- The Washington Times - Sunday, March 23, 2003

Military officials disclosed key elements of the Pentagon's 21st-century warfare strategy: flexible plans and strikes combined with attacks to produce specific effects.
Army Gen. Tommy Franks, the top warfare commander, told reporters yesterday near his headquarters in Qatar that the war strategy is unprecedented.
"Let me begin by saying this will be a campaign unlike any other in history a campaign characterized by shock, by surprise, by flexibility, by the employment of precise munitions on a scale never before seen and by the application of overwhelming force," Gen. Franks said in his first public appearance since the war began Wednesday.
The new strategy is a reflection of efforts by Defense Secretary Donald H. Rumsfeld and his top aides to transform military strategy to better adapt to modern conditions.
The first diversion from the war plan occurred Tuesday night with the unplanned attack on an Iraqi leadership compound where Saddam Hussein was known to have been staying.
Also, unlike past conflicts, which began with major air strikes, Operation Iraqi Freedom, as the Pentagon calls the action, began with ground forces driving into southern Iraq after Iraqi forces began setting oil wells on fire.
Gen. Franks said the war plan called for sending forces "across the breadth and depth of Iraq, in some cases simultaneously and in some cases sequentially."
Another difference from past conflicts is the extensive use of special-operations forces, Gen. Franks said.
Commandos are being used to support conventional military troops and were dropped into enemy territory for attacks, and to secure bridges, crossing sites, and oil and gas installations, he said.
Air power is used to support ground forces in traditional ways, but in a new function, ground troops are used to push enemy troops into positions to be attacked by aircraft.
Naval forces support air forces, ground operations and special operations with aircraft, cruise missiles and mine-clearing techniques.
"That plan gives commanders at all levels, and it gives me, latitude to build the mosaic I just described in a way that provides flexibility so that we can attack the enemy on our terms, and we are doing so," Gen. Franks said.
The war began with special forces, then conventional ground forces followed by pinpoint bombing and missile attacks.
"That sequence was based on our intelligence reads, how we see the enemy, and on our sense of the capabilities of our own forces," Gen. Franks said.
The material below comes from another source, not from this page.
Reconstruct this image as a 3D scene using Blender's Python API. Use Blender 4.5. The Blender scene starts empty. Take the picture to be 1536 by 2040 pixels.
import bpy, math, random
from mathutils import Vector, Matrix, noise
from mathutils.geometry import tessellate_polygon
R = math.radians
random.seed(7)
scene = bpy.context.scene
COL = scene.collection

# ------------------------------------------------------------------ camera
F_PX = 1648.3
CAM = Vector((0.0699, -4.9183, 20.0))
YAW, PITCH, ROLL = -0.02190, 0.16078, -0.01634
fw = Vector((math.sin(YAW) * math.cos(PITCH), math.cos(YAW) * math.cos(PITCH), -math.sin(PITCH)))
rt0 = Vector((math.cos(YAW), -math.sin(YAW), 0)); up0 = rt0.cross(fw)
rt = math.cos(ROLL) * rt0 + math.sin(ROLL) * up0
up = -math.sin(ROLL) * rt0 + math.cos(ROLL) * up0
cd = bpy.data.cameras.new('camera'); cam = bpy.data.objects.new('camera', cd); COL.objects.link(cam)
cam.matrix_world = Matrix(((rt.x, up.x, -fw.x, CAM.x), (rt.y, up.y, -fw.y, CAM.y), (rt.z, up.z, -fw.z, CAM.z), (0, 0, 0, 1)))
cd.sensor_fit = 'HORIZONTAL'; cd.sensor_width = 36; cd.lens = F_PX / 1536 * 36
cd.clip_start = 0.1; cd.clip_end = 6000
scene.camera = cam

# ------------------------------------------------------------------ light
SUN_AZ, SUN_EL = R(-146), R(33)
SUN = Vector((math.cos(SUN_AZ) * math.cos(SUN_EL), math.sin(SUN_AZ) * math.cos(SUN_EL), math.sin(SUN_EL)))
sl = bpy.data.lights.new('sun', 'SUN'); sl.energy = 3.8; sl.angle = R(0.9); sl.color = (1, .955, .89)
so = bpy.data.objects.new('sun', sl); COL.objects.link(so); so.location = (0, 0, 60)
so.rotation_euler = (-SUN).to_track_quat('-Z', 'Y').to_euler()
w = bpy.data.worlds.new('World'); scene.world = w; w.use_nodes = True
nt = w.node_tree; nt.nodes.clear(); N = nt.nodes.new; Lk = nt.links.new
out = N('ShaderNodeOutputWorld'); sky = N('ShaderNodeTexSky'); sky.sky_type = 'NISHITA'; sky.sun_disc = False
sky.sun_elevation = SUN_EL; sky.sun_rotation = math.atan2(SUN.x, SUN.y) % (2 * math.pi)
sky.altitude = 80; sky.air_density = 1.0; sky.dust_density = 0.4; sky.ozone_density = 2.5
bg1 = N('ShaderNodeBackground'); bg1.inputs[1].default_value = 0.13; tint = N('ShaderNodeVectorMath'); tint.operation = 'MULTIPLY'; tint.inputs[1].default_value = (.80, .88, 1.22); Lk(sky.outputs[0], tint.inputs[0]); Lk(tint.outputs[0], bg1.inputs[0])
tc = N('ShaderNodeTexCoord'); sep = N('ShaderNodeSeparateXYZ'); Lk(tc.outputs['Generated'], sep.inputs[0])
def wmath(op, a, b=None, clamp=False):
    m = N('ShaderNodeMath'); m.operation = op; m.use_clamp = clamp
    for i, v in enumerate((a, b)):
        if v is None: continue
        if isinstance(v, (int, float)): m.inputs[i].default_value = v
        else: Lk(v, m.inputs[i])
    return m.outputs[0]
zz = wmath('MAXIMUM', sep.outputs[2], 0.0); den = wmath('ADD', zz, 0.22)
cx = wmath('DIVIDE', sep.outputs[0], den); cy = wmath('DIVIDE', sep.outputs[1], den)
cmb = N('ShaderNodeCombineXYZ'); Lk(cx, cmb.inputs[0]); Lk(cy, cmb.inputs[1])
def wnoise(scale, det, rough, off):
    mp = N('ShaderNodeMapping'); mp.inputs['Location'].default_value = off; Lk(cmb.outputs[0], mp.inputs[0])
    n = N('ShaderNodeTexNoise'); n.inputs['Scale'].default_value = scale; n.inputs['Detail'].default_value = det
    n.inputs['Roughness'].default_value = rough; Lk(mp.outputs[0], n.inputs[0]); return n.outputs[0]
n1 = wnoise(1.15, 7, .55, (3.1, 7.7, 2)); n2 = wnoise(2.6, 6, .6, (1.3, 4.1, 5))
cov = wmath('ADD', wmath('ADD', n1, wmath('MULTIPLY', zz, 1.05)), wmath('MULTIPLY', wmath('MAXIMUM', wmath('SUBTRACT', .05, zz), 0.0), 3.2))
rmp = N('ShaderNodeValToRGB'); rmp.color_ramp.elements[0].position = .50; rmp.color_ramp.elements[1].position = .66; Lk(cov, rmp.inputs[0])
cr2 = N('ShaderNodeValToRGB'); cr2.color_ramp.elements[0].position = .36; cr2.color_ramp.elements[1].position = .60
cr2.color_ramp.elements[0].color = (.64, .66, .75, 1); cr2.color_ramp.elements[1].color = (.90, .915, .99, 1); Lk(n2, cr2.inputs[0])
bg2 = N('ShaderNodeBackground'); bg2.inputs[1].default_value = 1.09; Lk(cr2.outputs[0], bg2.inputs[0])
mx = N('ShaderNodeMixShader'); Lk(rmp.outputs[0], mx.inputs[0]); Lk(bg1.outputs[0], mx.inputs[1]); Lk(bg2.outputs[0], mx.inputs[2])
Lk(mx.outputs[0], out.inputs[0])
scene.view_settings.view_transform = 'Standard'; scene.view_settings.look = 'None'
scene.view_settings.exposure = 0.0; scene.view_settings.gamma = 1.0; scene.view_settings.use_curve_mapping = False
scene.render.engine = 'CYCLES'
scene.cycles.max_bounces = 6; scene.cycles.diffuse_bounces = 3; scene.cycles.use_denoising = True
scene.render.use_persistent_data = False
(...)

The flexibility also allows hitting what the four-star general called "emerging targets," targets that crop up unexpectedly as a result of intelligence .
At the Pentagon, Army Maj. Gen. Stanley McChrystal, vice director of operations for the Joint Chiefs of Staff, described the new strategy as "effects-based" warfare.
"We are running an effects-based campaign that is partially kinetic, partially nonkinetic, partially information operations," said Gen. McChrystal at a Pentagon briefing.
The effectiveness of a particular bomb or missile attack is judged "not just whether there is a hole in the room of a building, but whether or not the function that that element did before ceases to be effective," he said.
Gen. McChrystal said the "shock and awe" concept being employed is not simply massive attacks.
"Some people, I think, misinterpreted shock and awe for a wave of fire and huge destruction," the general said. "In fact, in an effects-based campaign, as this was, we can achieve much shock and awe by hitting just critical points.
"The key to having a very effective effects-based campaign is to be flexible, i.e., not to have a program over day after day that you hit automatically," Gen. McChrystal said.
Special forces are involved in many nonlethal aspects of the battle, using information and working with coalition allies for various goals.
"And a small force has a disproportionate effect on the battlefield, and that's what we're having right now," he said.